■ What to do:
Look through the records that follow. Copy every line containing the word "picture".
----------------
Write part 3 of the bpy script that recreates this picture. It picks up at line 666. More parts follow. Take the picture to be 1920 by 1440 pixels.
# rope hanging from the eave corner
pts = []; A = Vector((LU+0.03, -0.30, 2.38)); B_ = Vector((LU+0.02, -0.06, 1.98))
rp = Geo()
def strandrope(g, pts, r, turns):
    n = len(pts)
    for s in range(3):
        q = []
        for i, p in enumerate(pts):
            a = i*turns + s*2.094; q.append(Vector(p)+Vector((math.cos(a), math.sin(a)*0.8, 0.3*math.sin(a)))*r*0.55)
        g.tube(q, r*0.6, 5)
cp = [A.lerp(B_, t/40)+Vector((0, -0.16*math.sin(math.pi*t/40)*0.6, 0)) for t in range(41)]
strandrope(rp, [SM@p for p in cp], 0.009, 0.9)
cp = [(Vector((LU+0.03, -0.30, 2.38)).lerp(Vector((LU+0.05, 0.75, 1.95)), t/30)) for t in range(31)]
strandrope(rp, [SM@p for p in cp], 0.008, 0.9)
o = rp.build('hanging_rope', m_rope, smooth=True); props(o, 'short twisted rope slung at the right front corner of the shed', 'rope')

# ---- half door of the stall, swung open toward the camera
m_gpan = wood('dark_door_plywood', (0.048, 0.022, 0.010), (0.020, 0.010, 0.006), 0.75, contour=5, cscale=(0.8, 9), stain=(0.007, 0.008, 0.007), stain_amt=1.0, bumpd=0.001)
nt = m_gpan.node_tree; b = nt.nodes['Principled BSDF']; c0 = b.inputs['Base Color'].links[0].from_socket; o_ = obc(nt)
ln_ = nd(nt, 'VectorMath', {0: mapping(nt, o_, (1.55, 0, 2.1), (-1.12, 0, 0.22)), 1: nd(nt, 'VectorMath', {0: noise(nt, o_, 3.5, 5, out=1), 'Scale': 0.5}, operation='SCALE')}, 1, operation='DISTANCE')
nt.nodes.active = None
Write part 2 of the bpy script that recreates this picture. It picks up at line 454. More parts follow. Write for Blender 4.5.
----------------
■ Response to this task:
Write part 3 of the bpy script that recreates this picture. It picks up at line 666. More parts follow. Take the picture to be 1920 by 1440 pixels.
Write part 2 of the bpy script that recreates this picture. It picks up at line 454. More parts follow. Write for Blender 4.5.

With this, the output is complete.